Fr. Corrado Maggioni, who has been serving at the Congregation for the Divine Worship and the Discipline of Sacraments since 1990 and is now an undersecretary at the congregation, also studied at Sant’Anselmo.

During the discussions related to the liturgical reform of the Second Vatican Council and its ensuing implementation, the Pontifical Institute became a reference point for every liturgical debate – frequently taking the “progressive” side.

One of the most prominent teachers at the Sant’Anselmo is the theologian Andrea Grillo, a vigorous defender of the recent motu proprio Traditionis custodes which abrogated the liberalization of accessibility to the Ancient Rite Mass made by Benedict XVI. 

Among other things, Grillo has campaigned in favor of imposing an institutional silence on the pope emeritus, and attacked repeatedly the four cardinals who presented the dubia about Pope Francis’ apostolic exhortation Amoris Laetitia.

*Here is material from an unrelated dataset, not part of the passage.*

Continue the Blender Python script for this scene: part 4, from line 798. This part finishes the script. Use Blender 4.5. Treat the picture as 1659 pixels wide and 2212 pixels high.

Maggioni and Archbishop Marini were both members of the commission that drafted the motu proprio Magnum Principium of Sep. 3, 2017, where Pope Francis shifted the translations of liturgical texts to the local bishops’ conferences; this ended the Vatican’s policy of producing uniform translations. 

Cardinal Robert Sarah, then-prefect of the congregation, was marginalized from those discussions.

When the Vatican officially announced that Pope Francis appointed Bishop Vittorio Viola as secretary of the Congregation for the Divine Worship, and Msgr. Aurelio Garcia Macias as undersecretary, it became evident to insiders that the more liberal Sant’Anselmo Institute had taken control of most liturgical issues.

Observers claim that the Sant’Anselmo alumni and professors are now everywhere. Msgr. Maurizio Barba, an official of the Congregation of the Doctrine of the Faith, teaches there. And so does the Carmelite Friar Giuseppe Midili, who is currently the director of the Rome vicariate’s liturgical office.

Midili is a candidate to succeed Msgr. Guido Marini as the pope’s master of ceremonies. Another candidate for the position is Fr. Pietro Muroni, dean of the Pontifical Urban University’s faculty of theology, and consultant of the Office for the Liturgical Celebrations of the Supreme Pontiff. He studied at the Sant’Anselmo too. 

There are exceptions to the views of the institute’s alumni; Msgr. Guido Marini, also an alumnus of the institute, has made a great effort to balance tradition and innovation as Pope Francis’ master of ceremonies.

But the increasing influence of Sant’Anselmo’s positions on liturgical issues has not passed unnoticed among the curia ranks. And some insiders are saying that the institute’s cohort is behind Pope Francis’ motu proprio Traditionis Custodes, which abrogated the liberation of the celebration of Masses according to Pope John XXIII’s 1962 missal.